Saturday, July 18, 2009

Ask us: Conference Edition

While the Playfriends attend the RWA National Conference, we're answering your questions about life, writing, and everything else on the blog. Comments are open and there are prizes to be won!

Avi asks: How much time do you spend doing research after you have come up with a plot. Does location play a big part of that research?

PC: Since I'm a pantser, I tend to research on the fly. Usually right after I've written myself into a corner. :-) Location is important, and I do research that up front, because I need to have a feel for where my characters are. I can't really say how much time I spend on research, simply because I'm usually in a panic, trying to figure something out so I can write myself out of the corner!

PM: My book is set in Atlanta, and while I was familiar with the overall layout and flavor of the city, I needed help with some of the details. My nephew attended Georgia Tech and my sister became very familiar with Atlanta during his four years there. Additionally she has to go to Atlanta on business at least once a year. So, she and I took one of our infamous girl's trips to Atlanta last December and scoped out all the places I used in the book. We stayed at the Georgian Terrace Hotel where my hero and heroine had their honeymoon, looked up the house in the Virginia Highland area of town that I'd patterned my heroine's house after and visited the Biltmore Hotel where I set a charity ball scene. After those three days of living in the setting of my book, it really came alive for me. Now let's see... wonder if I can set the next one in Paris?

SP: I am a plotter, but there are only certain elements that I research in advance. I'm not big on tons of research, which is why I could never write a historical. Usually I look up things as I go along, but I try to keep my book fairly general if I feel I'm treading into an area that I could really mess up with too many details. Currently, the book I'm working on involves a poker tournament. Before I started writing, I had to get a general idea of how they're run, the basics of the game, and how anyone could manage to cheat. Aside from that, I set a fictional hotel in a fictional location on the strip (smack dab on top of the Tropicana, actually, but I only know that because I lived there) and only add the specifics I need to make the story ring authentic to readers but not bore them with the mechanics of the game.

In terms of location, I tend to set the stories in places that have the right 'feel' for the story. I throw in seasonally appropriate details and landmarks that I look up online, but I'm not really one to make the location one of the characters. Its important where they are and how it impacts the story, but I don't use it that heavily. I do, however, let the location help me build characters, like proper southern ladies and laid back beach dwellers.

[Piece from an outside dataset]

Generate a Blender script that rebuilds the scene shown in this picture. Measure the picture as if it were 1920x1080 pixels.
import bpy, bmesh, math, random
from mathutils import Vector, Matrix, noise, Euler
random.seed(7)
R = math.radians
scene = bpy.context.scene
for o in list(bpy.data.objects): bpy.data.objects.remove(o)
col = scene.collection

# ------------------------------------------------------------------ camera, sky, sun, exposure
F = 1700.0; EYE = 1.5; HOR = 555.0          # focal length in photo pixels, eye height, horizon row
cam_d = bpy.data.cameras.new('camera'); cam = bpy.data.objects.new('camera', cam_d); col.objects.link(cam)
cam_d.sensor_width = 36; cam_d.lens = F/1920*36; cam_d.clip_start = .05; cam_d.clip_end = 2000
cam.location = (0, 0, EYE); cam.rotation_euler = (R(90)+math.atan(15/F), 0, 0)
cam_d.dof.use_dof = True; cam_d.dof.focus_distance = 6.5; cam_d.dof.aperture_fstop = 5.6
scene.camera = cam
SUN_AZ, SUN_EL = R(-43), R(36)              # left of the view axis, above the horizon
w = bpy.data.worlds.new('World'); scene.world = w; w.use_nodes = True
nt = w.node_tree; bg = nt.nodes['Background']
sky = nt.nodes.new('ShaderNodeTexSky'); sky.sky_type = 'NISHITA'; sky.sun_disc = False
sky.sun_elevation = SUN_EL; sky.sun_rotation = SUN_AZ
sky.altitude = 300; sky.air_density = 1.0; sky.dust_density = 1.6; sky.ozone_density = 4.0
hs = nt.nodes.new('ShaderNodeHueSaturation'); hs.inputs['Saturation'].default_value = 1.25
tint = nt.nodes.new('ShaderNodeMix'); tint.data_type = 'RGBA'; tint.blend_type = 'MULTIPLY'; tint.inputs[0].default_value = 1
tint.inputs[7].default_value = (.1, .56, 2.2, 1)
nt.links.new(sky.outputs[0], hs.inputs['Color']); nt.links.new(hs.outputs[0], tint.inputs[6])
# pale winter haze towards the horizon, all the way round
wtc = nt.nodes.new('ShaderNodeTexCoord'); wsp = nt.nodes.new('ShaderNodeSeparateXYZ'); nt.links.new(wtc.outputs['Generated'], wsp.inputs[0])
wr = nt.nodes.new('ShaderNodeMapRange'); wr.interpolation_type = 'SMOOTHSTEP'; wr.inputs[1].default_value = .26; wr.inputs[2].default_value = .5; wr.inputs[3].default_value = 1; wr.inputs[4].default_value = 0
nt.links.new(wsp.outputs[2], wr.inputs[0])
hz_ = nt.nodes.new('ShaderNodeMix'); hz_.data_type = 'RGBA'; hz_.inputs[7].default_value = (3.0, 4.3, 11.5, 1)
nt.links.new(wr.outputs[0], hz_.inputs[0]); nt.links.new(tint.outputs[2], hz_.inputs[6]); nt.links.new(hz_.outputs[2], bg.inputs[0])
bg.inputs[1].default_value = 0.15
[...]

Insti: The short answer is that it depends on the book. I do as much research as I need to. Some require more - like Afterburn. I was dealing with a setting and occupations I didn't know, not to mention the military. I often don't realize I need a piece of information until I get into the writing but I don't want to interrupt the creative flow so I tend to write myself notes. My first draft is dotted with red text reminding me that I need to google this or that.

Location can play a huge part in the book. I do tend to try and stay with places that I either know or with making up locations that I use. Every place has it's own quirks and it's hard to capture those if you've never been there (or don't know anyone who has).

Angel: Since I write contemporary, a large part of my research is simply location. I make up most city or small town names, just to give myself some leeway, but I definitely check out the region. Especially pictures! I'm a visual person, so I love to google pictures and find houses and landscapes that give me a feel for the area. Otherwise, I just make notes in the manuscript about things I need to look up later, and do so.